2. I think unbound rocks. My design philosophy has always been “I like that mode; I’m going to use it”. The possibilities for creating cool themes just got busted wide open. People who write hard lists will continue to smash those of us with a less dedicated approach to list building. I’m not going to loose any sleep over that. I play for fun and who knows, maybe I’ll learn the rules this time around?

3. The new rule looks real purty and is well laid out. I’m a big fan of the white space. It really makes the rule book easy to read and fast to refer to. The index and order also seem OK. Did I mention that it looks nice?

4. More of an unthought. I haven’t opened either of the other two volumes. They are probably beautiful. I wouldn’t know.
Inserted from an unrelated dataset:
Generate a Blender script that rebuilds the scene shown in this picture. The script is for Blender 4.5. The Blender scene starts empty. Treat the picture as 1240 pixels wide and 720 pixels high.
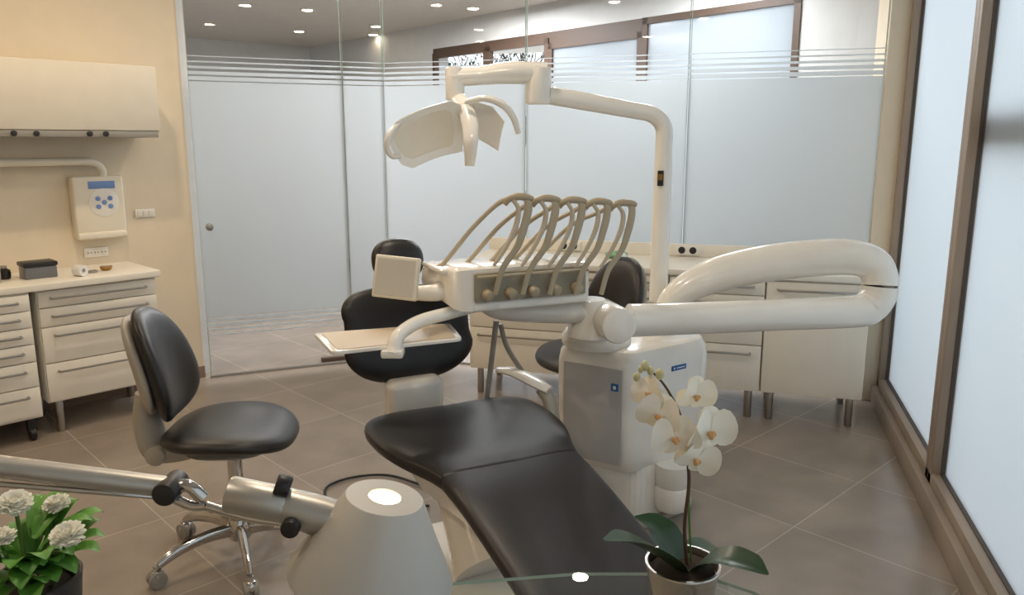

I’m holding out buying a set until I see what other options become available before I make a choice as to what to purchase.

5. I’m not yet convinced that he new shooting casualty rules are sensible. I guess resolving one weapon-type at a time introduces a new tension. Mostly I think it will slow the game down. I’m deferring judgement until I’ve played some more games.

6. I like the psychic phase. Tooled up psykers used to give me grief anyway (f-u elder shenanigans) and I like the resource planning aspect of the warp pool. My modest discovery is even a level one psyker can mess with your opponent’s plans for not much points.  Dr Faust has left his library and joined my Ultramarines.

7. I don’t have a seventh thought; I just liked the alliteration of the title.

007

Chaplain gets worked up and charges a bloodthirster summoned by naughty daemonic summoning type things. It didn’t end well.

40K is still fun. The toys are still cool. The beer is still cold.

Come on in, the gaming is fine.

D.

(The game was a cracker. Steef’s nefarious Tzeentch-Khorne combo won the day, building up tactical objectives faster than I could hose down berserkers. Thanks to Mark for the pictures, table and beer.)